- [STATED GOAL] Only the lines from the start of the material through the line containing "COL = scene.collection" are to be extracted, exactly as they appear.
....
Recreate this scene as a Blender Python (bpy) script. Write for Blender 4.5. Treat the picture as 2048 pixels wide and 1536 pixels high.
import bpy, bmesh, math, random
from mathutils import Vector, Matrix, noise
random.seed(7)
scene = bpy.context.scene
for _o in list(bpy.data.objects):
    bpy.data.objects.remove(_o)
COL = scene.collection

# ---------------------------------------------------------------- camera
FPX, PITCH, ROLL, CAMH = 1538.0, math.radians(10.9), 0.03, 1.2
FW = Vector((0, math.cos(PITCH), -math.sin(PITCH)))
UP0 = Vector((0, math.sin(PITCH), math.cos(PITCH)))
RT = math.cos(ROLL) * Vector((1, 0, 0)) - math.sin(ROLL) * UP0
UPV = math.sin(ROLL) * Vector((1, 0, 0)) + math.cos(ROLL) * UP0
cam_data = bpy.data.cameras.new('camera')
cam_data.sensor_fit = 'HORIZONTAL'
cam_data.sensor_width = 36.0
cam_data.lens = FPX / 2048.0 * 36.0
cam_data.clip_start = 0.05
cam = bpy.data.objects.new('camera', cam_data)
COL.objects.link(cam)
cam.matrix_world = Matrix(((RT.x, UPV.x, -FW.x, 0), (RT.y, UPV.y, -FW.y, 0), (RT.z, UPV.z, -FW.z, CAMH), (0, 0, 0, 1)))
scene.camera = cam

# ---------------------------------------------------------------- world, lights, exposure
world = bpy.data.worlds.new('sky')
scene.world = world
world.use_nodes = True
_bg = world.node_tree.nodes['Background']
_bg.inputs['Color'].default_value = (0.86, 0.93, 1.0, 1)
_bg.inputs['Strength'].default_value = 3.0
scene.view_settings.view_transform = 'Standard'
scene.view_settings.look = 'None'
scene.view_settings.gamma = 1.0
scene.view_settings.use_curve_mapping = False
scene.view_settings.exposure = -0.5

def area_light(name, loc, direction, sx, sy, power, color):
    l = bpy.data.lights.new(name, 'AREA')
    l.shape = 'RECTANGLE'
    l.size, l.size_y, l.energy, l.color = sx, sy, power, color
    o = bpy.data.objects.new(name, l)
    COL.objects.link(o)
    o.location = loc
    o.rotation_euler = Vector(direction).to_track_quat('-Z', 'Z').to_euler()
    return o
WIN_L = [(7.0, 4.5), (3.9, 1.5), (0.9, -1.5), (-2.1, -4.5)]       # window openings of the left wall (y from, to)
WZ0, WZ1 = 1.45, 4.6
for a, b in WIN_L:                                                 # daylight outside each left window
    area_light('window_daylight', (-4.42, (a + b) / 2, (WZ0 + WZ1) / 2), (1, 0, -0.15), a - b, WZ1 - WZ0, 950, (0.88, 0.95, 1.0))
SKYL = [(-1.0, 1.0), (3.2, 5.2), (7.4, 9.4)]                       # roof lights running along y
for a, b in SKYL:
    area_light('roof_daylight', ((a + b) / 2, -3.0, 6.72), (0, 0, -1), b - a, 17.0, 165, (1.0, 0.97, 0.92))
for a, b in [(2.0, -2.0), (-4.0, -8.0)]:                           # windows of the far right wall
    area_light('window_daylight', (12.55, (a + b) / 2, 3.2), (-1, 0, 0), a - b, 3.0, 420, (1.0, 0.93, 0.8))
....
- [COMPLETED EXERCISE]
Recreate this scene as a Blender Python (bpy) script. Write for Blender 4.5. Treat the picture as 2048 pixels wide and 1536 pixels high.
import bpy, bmesh, math, random
from mathutils import Vector, Matrix, noise
random.seed(7)
scene = bpy.context.scene
for _o in list(bpy.data.objects):
    bpy.data.objects.remove(_o)
COL = scene.collection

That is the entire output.